Un’ulteriore considerazione sul personale. Il neo nominato sovrintendente Bianchi (con tanto di benedizione del Salvatore ministeriale dei teatri) ha avviato procedure di selezione per un “Responsabile organizzazione produzione” e “Responsabile Information Technology”, di sedici unità a tempo determinato come personale di sala, e di qualche rimpolpo per il coro. Ora che si sappia come il maggior numero di contenziosi nei quali le fondazioni lirico sinfoniche risultano soccombenti riguarda ex dipendenti con un paio di contratti a termine con pretese di stabilizzazione a vita (anche quando vigeva per legge il blocco del turn-over). A ben vedere non c’è cosa migliore per assumere senza concorso e – soprattutto – senza compromettersi che farselo ordinare da una sentenza di Tribunale!
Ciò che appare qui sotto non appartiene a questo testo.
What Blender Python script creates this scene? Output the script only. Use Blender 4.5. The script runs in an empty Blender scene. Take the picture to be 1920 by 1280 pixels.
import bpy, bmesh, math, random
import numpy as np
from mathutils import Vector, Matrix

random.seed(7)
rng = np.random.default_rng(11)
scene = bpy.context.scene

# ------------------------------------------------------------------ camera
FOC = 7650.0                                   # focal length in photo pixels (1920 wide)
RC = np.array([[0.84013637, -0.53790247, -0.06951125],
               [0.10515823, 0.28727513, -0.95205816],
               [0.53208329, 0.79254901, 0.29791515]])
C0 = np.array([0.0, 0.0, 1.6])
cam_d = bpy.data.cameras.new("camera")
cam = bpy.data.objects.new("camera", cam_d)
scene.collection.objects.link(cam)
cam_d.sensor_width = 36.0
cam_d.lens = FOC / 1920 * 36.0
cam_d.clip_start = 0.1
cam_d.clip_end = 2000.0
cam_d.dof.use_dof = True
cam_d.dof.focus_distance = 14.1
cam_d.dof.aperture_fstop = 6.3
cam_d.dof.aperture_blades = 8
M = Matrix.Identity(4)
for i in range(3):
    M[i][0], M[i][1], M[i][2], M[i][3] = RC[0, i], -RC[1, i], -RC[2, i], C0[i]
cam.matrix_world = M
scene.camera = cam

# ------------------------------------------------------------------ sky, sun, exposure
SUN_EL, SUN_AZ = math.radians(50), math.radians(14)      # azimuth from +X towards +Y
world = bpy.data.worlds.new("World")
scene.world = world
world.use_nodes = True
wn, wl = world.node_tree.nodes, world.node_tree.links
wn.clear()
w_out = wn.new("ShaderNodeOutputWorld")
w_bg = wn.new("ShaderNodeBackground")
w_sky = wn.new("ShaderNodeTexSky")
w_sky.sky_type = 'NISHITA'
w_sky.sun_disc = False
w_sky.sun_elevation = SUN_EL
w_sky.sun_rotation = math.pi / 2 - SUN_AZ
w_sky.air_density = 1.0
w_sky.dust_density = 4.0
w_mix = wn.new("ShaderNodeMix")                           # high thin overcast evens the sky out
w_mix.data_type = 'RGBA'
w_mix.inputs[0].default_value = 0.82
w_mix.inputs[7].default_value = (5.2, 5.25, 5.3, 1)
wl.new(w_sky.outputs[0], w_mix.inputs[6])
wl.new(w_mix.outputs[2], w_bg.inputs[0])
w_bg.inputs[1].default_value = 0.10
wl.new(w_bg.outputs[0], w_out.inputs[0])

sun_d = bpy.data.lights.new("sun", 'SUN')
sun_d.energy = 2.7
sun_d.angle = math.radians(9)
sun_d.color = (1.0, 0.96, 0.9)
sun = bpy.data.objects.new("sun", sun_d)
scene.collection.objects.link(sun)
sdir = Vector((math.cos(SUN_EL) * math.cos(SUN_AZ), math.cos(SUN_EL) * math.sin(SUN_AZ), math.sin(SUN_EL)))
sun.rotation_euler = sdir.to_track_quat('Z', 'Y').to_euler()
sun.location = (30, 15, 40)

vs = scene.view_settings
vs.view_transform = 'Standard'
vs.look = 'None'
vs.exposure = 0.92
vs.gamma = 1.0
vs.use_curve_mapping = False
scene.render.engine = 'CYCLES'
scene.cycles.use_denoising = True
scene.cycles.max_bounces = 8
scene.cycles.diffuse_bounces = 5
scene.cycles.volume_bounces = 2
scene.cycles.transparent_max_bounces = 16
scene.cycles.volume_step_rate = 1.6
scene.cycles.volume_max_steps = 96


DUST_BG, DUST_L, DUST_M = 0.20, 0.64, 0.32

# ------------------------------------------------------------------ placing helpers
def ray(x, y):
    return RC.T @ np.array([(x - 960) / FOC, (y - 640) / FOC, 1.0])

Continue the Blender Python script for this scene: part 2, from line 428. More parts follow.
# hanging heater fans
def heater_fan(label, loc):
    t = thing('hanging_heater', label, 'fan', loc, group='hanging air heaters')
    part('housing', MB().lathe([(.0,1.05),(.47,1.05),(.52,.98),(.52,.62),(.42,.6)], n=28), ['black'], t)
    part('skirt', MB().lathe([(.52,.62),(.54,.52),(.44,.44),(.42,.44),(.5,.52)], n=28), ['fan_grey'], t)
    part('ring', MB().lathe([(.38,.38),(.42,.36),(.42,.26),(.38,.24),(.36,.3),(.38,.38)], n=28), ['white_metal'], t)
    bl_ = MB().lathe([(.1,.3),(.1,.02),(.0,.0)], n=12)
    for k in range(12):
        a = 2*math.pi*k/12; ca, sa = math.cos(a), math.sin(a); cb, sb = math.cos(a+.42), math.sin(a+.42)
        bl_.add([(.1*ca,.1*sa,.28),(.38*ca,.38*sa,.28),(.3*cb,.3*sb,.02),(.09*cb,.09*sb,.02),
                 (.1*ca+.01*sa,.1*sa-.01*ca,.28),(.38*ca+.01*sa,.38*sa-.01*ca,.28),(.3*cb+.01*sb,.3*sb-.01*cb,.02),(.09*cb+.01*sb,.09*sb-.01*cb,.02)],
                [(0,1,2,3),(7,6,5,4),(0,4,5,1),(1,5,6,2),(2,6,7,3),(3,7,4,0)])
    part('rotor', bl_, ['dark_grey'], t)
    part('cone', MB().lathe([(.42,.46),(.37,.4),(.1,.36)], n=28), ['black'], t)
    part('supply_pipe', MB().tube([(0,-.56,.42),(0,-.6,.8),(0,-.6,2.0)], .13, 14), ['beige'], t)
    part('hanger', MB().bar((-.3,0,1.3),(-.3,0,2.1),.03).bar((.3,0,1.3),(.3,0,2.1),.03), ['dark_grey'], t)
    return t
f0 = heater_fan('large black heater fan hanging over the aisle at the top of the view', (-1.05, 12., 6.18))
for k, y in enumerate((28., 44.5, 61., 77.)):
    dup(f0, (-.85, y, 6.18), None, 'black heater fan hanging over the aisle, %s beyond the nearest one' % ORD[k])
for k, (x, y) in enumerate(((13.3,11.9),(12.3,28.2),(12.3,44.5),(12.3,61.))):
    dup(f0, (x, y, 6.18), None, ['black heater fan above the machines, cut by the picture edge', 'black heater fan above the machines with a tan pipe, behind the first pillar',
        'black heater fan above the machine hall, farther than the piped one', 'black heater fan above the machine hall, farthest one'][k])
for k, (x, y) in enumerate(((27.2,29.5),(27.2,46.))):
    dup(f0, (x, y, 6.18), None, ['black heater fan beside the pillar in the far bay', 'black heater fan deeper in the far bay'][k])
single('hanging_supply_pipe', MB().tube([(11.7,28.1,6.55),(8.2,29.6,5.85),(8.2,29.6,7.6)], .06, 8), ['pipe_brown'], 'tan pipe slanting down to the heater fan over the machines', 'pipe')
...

Siamo certi che non sarà questo il caso però, prima di chiudere il viaggio, sarà bene dare un’occhiata alle dinamiche del “fondo oneri e rischi” della Fondazione Maggio Musicale negli ultimi 10 anni.
Tra vertenze di lavoro, continui accantonamenti per innumerevoli piani di ristrutturazione (ne avesse mai funzionato uno!) e via discorrendo, la linea rossa tratteggiata rappresenta la cumulata delle somme in uscita dal fondo nel decennio: un’emorragia di oltre 10,4 mln€; a parte la consueta ramanzina nella relazione della Corte dei Conti e il solito richiamo annuale del Collegio dei Revisori, non risulta che nessuno abbia mai chiesto conto di questa emorragia a chi ha esposto le Fondazioni in Italia ad ogni tipo di ricorso possibile e immaginabile.
Quindi, per carità, il lavoro è sacrosanto e va rispettato, così come il diritto di sciopero, però esiste un confine tra esercizio del diritto di sciopero e rappresaglia terroristica; e questo limite a Firenze è stato oltrepassato innumerevoli volte. Che il senso di giustizia dalla musica beethoveniana possa trasfondersi negli animi. Di tutti.